The the Commission Internationale de L’Eclairage (CIE) color coordinate and correlated color temperature (CCT) are two important indicators directly inspecting accurate color emission, color purity and its temperature of phosphors. These CIE chromaticity coordinates were calculated based on their PL spectrum, and the results are shown on Table 2 with CCT. The correlated color temperature can be estimated by following McCamy empirical formula^27,33:

$${\rm{CCT}}=-\,{\rm{449}}{n}^{3}+3525{n}^{2}-6823n+5520.33$$

(9)

where n equals (x − x_e)/(y − y_e), and the chromaticity epicenter (x_e, y_e) is (0.3320,0.1858). All of CCT of CLSO apatite phosphors are over 5000 K, which is boundary temperature, CCT of white light emission less than 5000 K named warn white light used for household lighting or appliances and conversely clod white light more suitable for commercial application for lighting purposes. From Table 2, it can be observed that CLSO:0.20Dy³⁺/0.20Sm³⁺ apatite phosphor exhibits better chromaticity coordinate than others at 365 nm excitation, being closet to the ideal white light emission point (0.333,0.333). Figure 6(B) shows the chromaticity diagram of CLSO:0.20Dy³⁺ and CLSO:0.20Dy³⁺/0.20Sm³⁺ phosphors excited at 365 nm, which are consistent with display light emission in the insert digital photograph, of which “FU” spelled by CLSO:0.20Dy³⁺ phosphor and “JIE” spelled by CLSO:0.20Dy³⁺/0.20Sm³⁺ phosphors at 365 nm excitation as well. Those emission characteristics our CLSO:Dy³⁺/Sm³⁺ phosphors demonstrated indicate that they can use for commercial w-LEDs application.

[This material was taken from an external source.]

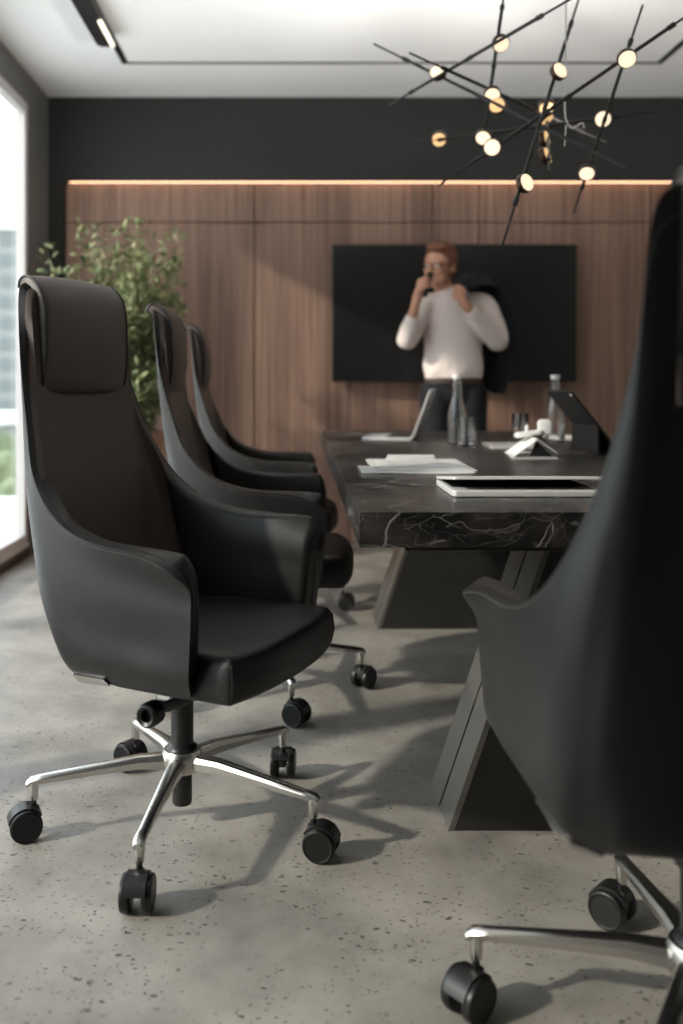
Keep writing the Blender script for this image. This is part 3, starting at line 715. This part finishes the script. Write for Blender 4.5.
for rk, px, py, front, nrm in discs:
    A, B = RP[rk]
    # nearest fraction along the projected rod
    (ax, ay, _), (bx, by, _) = rods[rk]
    t = ((px-ax)*(bx-ax)+(py-ay)*(by-ay))/((bx-ax)**2+(by-ay)**2); P = ray_pt(A, B, t)
    P = at(px, py, P.y)
    n_ = Vector(nrm).normalized(); d = (B-A).normalized(); n_ = (n_-d*n_.dot(d)*.9).normalized()
    q = n_.to_track_quat('Z', 'Y').to_matrix().to_4x4()
    offn = .013 if front else -.013
    mx = Matrix.Translation(P-off+n_*offn) @ q
    R_ = .0290
    b = NB(); lathe(b, [(0, -.010), (R_, -.010), (R_+.002, -.007), (R_+.002, .007), (R_, .010), (0, .010)], 28, mx)
    lo = link('lamp_disc', b, M['bronze'], ch)
    b = NB(); lathe(b, [(0, .0085), (R_-.002, .0085), (R_-.003, .0135), (0, .0150)], 28, mx)
    link('diffuser', b, M['glow'] if front else M['glow_amber'], lo)
for rk, px, py, ax_ in (('r5', 439, 140, (-1.3, .8, .8)), ('r7', 587, 170, (.25, .9, .9)), ('r1', 484, 135, (-.55, .9, .9)), ('r5', 603.5, 119, (.8, .9, .9))):  # fill spots added behind the discs to brighten the far ceiling
    (ax, ay, ya), (bx, by, yb) = rods[rk]
    t = ((px-ax)*(bx-ax)+(py-ay)*(by-ay))/((bx-ax)**2+(by-ay)**2); P = at(px, py, ray_pt(*RP[rk], t).y)
    ld = bpy.data.lights.new('ceiling_fill_spot', 'SPOT'); ld.shadow_soft_size = .03; ld.energy = 40; ld.spot_size = math.radians(100); ld.spot_blend = .7; ld.color = (1, .95, .89)
    lo = bpy.data.objects.new('ceiling_fill_spot', ld); COL.objects.link(lo); lo.location = P-off+Vector((0, .075, .0)); lo.rotation_euler = Vector(ax_).to_track_quat('-Z', 'Y').to_euler(); lo.parent = ch
b = NB(); c0 = at(566, 130, 3.2)
P0 = [Vector((c0.x+.004, c0.y, H)), at(565.5, 60, 3.2), at(565, 110, 3.2), at(568, 124, 3.2), at(573, 128, 3.22), at(582, 123, 3.25), at(584, 128, 3.25)]
tube(b, [catmull(P0, t*6/40)-off for t in range(41)], .0028, 6)
tube(b, [at(566, 125, 3.2)-off, at(564.5, 146, 3.2)-off], .0018, 6)
link('cable', b, M['silver'], ch)
b = NB(); lathe(b, [(0, -.03), (.05, -.028), (.06, -.02), (.06, 0), (0, 0)], 32, Matrix.Translation((c0.x+.004-off.x, 0, 0))); link('canopy', b, M['track'], ch)

# ------------------------------------------------------------------ potted shrub by the window
pt = thing('potted_shrub', 'tall leafy olive-green shrub in a terracotta planter by the window', 'plant', (-.94, 5.12, 0))
b = NB(); lathe(b, [(0, 0), (.15, 0), (.16, .01), (.225, .70), (.235, .715), (.235, .745), (.215, .745), (.205, .70), (0, .69)], 40); link('planter', b, M['terracotta'], pt)
b = NB(); lathe(b, [(0, .708), (.12, .712), (.2065, .705), (.2065, .70), (0, .70)], 32); link('soil', b, M['soil'], pt)
stm, lf, lf2 = NB(), NB(), NB()
def leaf(bm, p, d, L, W):
    d = d.normalized(); s = d.cross(Vector((random.uniform(-1, 1), random.uniform(-1, 1), random.uniform(-1, 1)))).normalized(); u = s.cross(d)
    a = [bm.verts.new(p), bm.verts.new(p+d*L*.45+s*W-u*L*.05), bm.verts.new(p+d*L-u*L*.18), bm.verts.new(p+d*L*.45-s*W-u*L*.05), bm.verts.new(p+d*L*.5+u*L*.03)]
    bm.faces.new((a[0], a[1], a[4])); bm.faces.new((a[1], a[2], a[4])); bm.faces.new((a[2], a[3], a[4])); bm.faces.new((a[3], a[0], a[4]))
for k in range(84):
    ang = random.uniform(0, 2*PI); sp_ = random.random()**.6
    top = Vector((sp_*.35*math.cos(ang), min(.42, sp_*.38*math.sin(ang)), random.uniform(1.12, 1.86)-.35*sp_*random.random()))
    if k < 6: top = Vector(((-.40, .32, .12, .0, -.22, .3)[k], -.1, (1.72, 1.82, 1.88, 1.84, 1.84, 1.68)[k]))
    p0 = Vector((random.uniform(-.08, .08), random.uniform(-.08, .08), .70))
    mid = p0*.45+top*.55+Vector((random.uniform(-.05, .05), random.uniform(-.05, .05), .0)); mid.x *= .85; mid.y *= .85
    P = [p0, p0*.7+mid*.3, mid, top]; pts = [catmull(P, 3*t/14) for t in range(15)]
    tube(stm, pts, [.007-.0055*t/14 for t in range(15)], 5)
    for t in range(3, 15):
        p = pts[t]; nn = 12
        for q in range(nn):
            dd = Vector((random.gauss(0, 1), random.gauss(0, 1), random.gauss(.5, .8)))
            base_p = p+Vector((random.gauss(0, .030), random.gauss(0, .030), random.gauss(0, .03)))
            leaf(lf if random.random() < .62 else lf2, base_p, dd, random.uniform(.040, .075), random.uniform(.008, .014))
link('stems', stm, M['stem'], pt)
tag(link('foliage', lf, M['leaf'], pt, False), kind='stuff'); tag(link('foliage', lf2, M['leaf_pale'], pt, False), kind='stuff')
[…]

Table 2 Table of the comparison of the CIE color coordinates (x,y) and CCT (K) of CLSO:0.20Dy³⁺/ySm³⁺ (y = 0–0.32) phosphors excited at 365 nm.

Conclusion

In this article, a series of CLSO:Dy³⁺/Sm³⁺ were synthesized by high temperature solid state method, and all as-synthesized phosphors are pure apatite structure and gravel-like morphology with particle size ranging 1–10 μm. In single doped CLSO:Dy³⁺ phosphors, the characteristic peaks of Dy³⁺ occur at 479 nm, 573 nm and 664 nm due to ⁴F_9/2 − ⁶H_15/2, ⁴F_9/2 − ⁶H_13/2 and ⁴F_9/2 − ⁶H_11/2 transition, respectively. Moreover, Dy³⁺ − Dy³⁺ dipole-dipole interaction primarily contributes to emission quenching effect and quenching concentration at 0.20 Dy³⁺ ion concentration. In co-doped CLSO:Dy³⁺/Sm³⁺ phosphors the luminescence spectra confirmed that existence of Dy³⁺ → Sm³⁺ energy transfer phenomenon via quadrupole-quadrupole interaction with the critical distance 14.809 Å. Energy transfer efficiency can up to 74.72% with Sm³⁺ ion doping concentration increasing. Decay curves reveal that Dy³⁺ → Sm³⁺ energy transfer result in lifetimes of ⁴F_9/2 level of Dy³⁺ having a sharp decrease, and it also occur a sharp lifetime decay of ⁴G_5/2 level of Sm³⁺ due to there may exists Dy³⁺ ↔ Sm³⁺ bilateral non-radiative energy transfer. Our CLSO:0.20Dy³⁺/0.20Sm³⁺ apatite phosphor exhibits cold white light emission with CIE chromaticity coordinate (0.309,0.309) and CCT 6848 K. In addition, CLSO:0.20Dy³⁺/0.20Sm³⁺ phosphor demonstrates excellent thermal stability and at 423 K emission intensity still is 92% of that at room temperature. These characteristics reveal CLSO:Dy³⁺/Sm³⁺ can be a potential candidate for commercial w-LEDs devices.